Aquele era o mundo da palavra, nos livros, jornais, revistas, caricatura, teatro, recitais de poesia, conferências. O Rio tinha uma imprensa enorme, com quase 20 jornais diários, dezenas de revistas semanais e outras tantas mensais. O cosmopolitismo da cidade também favorecia isto – um jornal podia rodar uma edição às 9 da noite porque sabia que, a pé ou de bonde, haveria gente nas ruas pela madrugada adentro. Afinal, eram quase 1,2 milhão de habitantes. E o Rio já era tratado pela imprensa como sempre seria, sem contemplação – era a cidade da imoralidade, dos crimes, das negociatas, dos escândalos, da politicagem. Ao mesmo tempo, era a cidade do poder e, pela intimidade que o carioca tinha com ele desde 1808, esse poder era tratado com a casca e tudo. Os caricaturistas, os autores do teatro de revista e, a partir de 1920, até os compositores populares não davam trégua aos políticos – Arthur Bernardes, futuro presidente da República, quase foi destruído pela marchinha Ai, seu Mé.
Por outro lado, naquele período pós-guerra, é possível dizer que humor e nacionalidade pareciam elementos incompatíveis?
Por que seria? O humor era crítico, e não há nacionalidade sem crítica. Mas a crítica não se limitava ao humor, ia também às vias de fato, à revolução. O episódio da revolta do Forte de Copacabana, em 1922, que refletiu um espírito de conspiração contra o Estado atrasado e de eleições viciadas, foi terrível – pouco mais de dez homens foram massacrados por 3 mil soldados do Exército na calçada de pedras portuguesas à beira-mar. O incrível é que, naquela mesma noite, o pianista Arthur Rubinstein fez o lançamento mundial de uma peça de Villa-Lobos no Teatro Municipal. A mesma cidade podia absorver, em questão de horas, uma guerra e um concerto.
Você já havia pesquisado muito o Rio desse período para outros trabalhos, mas, mesmo assim, surpreendeu-se agora com a poesia de Ronald de Carvalho.
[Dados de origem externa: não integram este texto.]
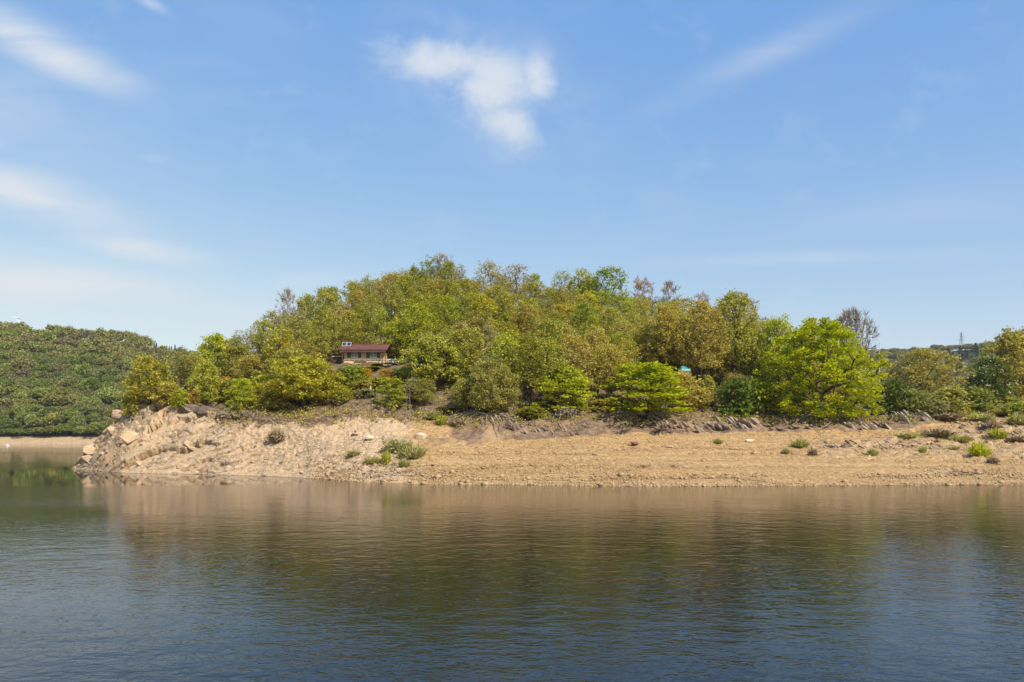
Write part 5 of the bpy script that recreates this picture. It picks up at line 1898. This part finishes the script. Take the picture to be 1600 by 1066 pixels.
def pylon():
    D = 1230.0
    k = D / F
    x = (1502 - 800) * k
    zt = zof(519, D)
    h = 32.0
    t = thing('power_pylon', 'lattice power pylon on the distant right skyline', 'pylon', (x, D, zt - h))
    STEEL = plain_mat('pylon_steel', (0.14, 0.15, 0.16), 0.6, 0.1, 0.5, 0.4, 0.0)
    b = MB()
    w = lambda z: 2.6 * (1 - z / h) + 0.35
    for sx, sy in ((-1, -1), (1, -1), (1, 1), (-1, 1)):
        b.tube([(sx * w(0), sy * w(0), 0), (sx * w(h * .6), sy * w(h * .6), h * .6), (sx * w(h), sy * w(h), h)], 0.22, 4)
    for i in range(9):
        a, c = h * i / 9, h * (i + 1) / 9
        for s in (-1, 1):
            b.tube([(-w(a), s * w(a), a), (w(c), s * w(c), c)], 0.12, 3)
            b.tube([(w(a), s * w(a), a), (-w(c), s * w(c), c)], 0.12, 3)
    b.build('lattice', STEEL, t)
    for z, L in ((h * 0.62, 6.0), (h * 0.76, 4.8), (h * 0.9, 3.4)):
        m = MB().tube([(-L, 0, z), (0, 0, z + 0.9), (L, 0, z)], 0.2, 4).tube([(-L, 0, z), (L, 0, z)], 0.16, 4)
        for e in (-L, L):
            m.tube([(e, 0, z), (e, 0, z - 1.4)], 0.12, 4)
        m.build('crossarm', STEEL, t)


turbine()
pylon()
D = CH * F / (697 - HY)
x = (12 - 800) / F * D
t = thing('buoy', 'small white buoy floating near the left edge of the lake', 'buoy', (x, D, 0))
MB().tube([(-0.8, 0, -0.3), (-0.75, 0, 0.25), (0, 0, 0.5), (0.75, 0, 0.25), (0.8, 0, -0.3)], [0.2, 0.5, 0.6, 0.5, 0.2], 8).build('float', WHITE, t)
MB().tube([(0, 0, 0.9), (0, 0, 1.7)], 0.06, 5).build('mast', WHITE, t)


# ------------------------------------------------------------------ spring haze between the camera and the far hills
def haze():
    m = bpy.data.materials.new('haze')
    m.use_nodes = True
    t = NT(m.node_tree)
    v = t.n('ShaderNodeVolumePrincipled')
    v.inputs['Color'].default_value = (0.86, 0.92, 1.0, 1)
    v.inputs['Density'].default_value = 0.00007
    v.inputs['Anisotropy'].default_value = 0.2
    o = t.n('ShaderNodeOutputMaterial')
    t.put(o.inputs['Volume'], v.outputs[0])
    b = MB().box(-2000, 2000, -330, 3300, -12, 440)
    h = b.build('haze', m)
    tag(h, kind='stuff')


haze()
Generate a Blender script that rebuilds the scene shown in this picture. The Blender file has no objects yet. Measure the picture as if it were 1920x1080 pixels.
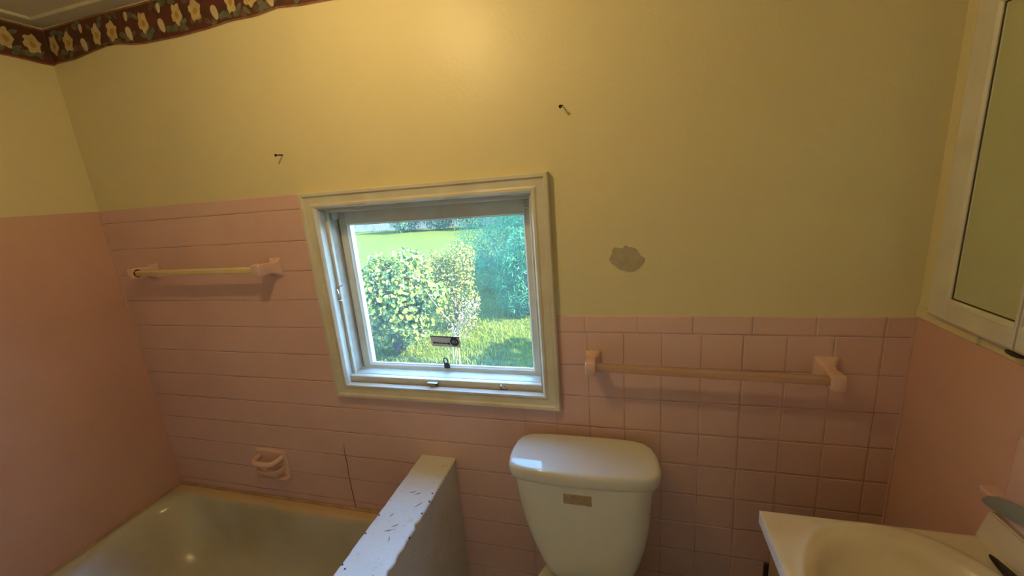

Quão importante ele foi e ainda é, para representar aquela época?
Ronald de Carvalho era um intelectual completo, como muitos naquela época, mas, mais do que os outros, era um homem de ação. Era diplomata e sua agenda era exclusivamente o Brasil, cujos interesses defendeu em inúmeras missões no exterior. Numa época em que o Brasil ainda era quase um puxadinho do Faubourg Saint-Honoré, em Paris, Ronald já pregava uma aproximação com as Américas do Norte, Central e do próprio Sul. E, como poeta, seus livros Toda a América e Jogos Pueris eram revolucionários em ideias, dicção e até graficamente. Tendemos a achar que só é moderno se for poema-piada, mas, em todos os países, o modernismo em poesia se dava numa variedade de metros, estilos e ritmos. Aliás, o próprio Ronald escreveu o verso que é uma aula-relâmpago de modernismo: “Cria o teu ritmo livremente”.
Acredito que ainda haveria dois nomes a serem resgatados, Gilka Machado e Benjamin Costallat, concorda?
Gilka Machado, sim, precisa ser urgentemente lida, para que se entenda o tamanho de sua presença como poeta nos anos 10 e 20 – Mario de Andrade a achava imoral. E Benjamim Costallat, como editor de livros, mudou tudo, mas, como escritor, talvez não resista ao tempo. Outro romancista, Théo-Filho, era muito mais competente e profissional – vários de seus primeiros romances, entre 1921 e 1926, retratam em detalhe aquela época e podem muito bem ser lidos hoje. O importante é que a maioria daqueles escritores tinha preocupações sociais. Théo-Filho, Orestes Barbosa, João do Rio, Romeu de Avellar, Julia Lopes de Almeida e Carmen Dolores, por exemplo, todos conheceram por dentro a Casa de Detenção, que era a maior penitenciária do Brasil, e deixaram fabulosos registros a respeito.
A Revolução de 1930 e sua atmosfera pesada refletia, de uma certa forma, o que acontecia no resto do mundo, com o crash da bolsa de Nova York e a ascensão do nazismo na Europa, certo?
Tudo mudou a partir dali, até mesmo a terminação do último ano da década – de 1929 passamos para 1930. Meu livro trata do que aconteceu no Rio entre o carnaval de 1919, o maior de todos até então, e a Revolução de 30, que dividiu a história do Brasil. Aconteceu tudo. E esse “tudo que aconteceu”, como tentei demonstrar, constituiu a passagem do País do passado, de colarinho duro, para o que depois nos tornamos. Os anos 1920 cariocas foram esse grande caldeirão onde se cozinhou a modernidade.
As informações são do jornal O Estado de S. Paulo.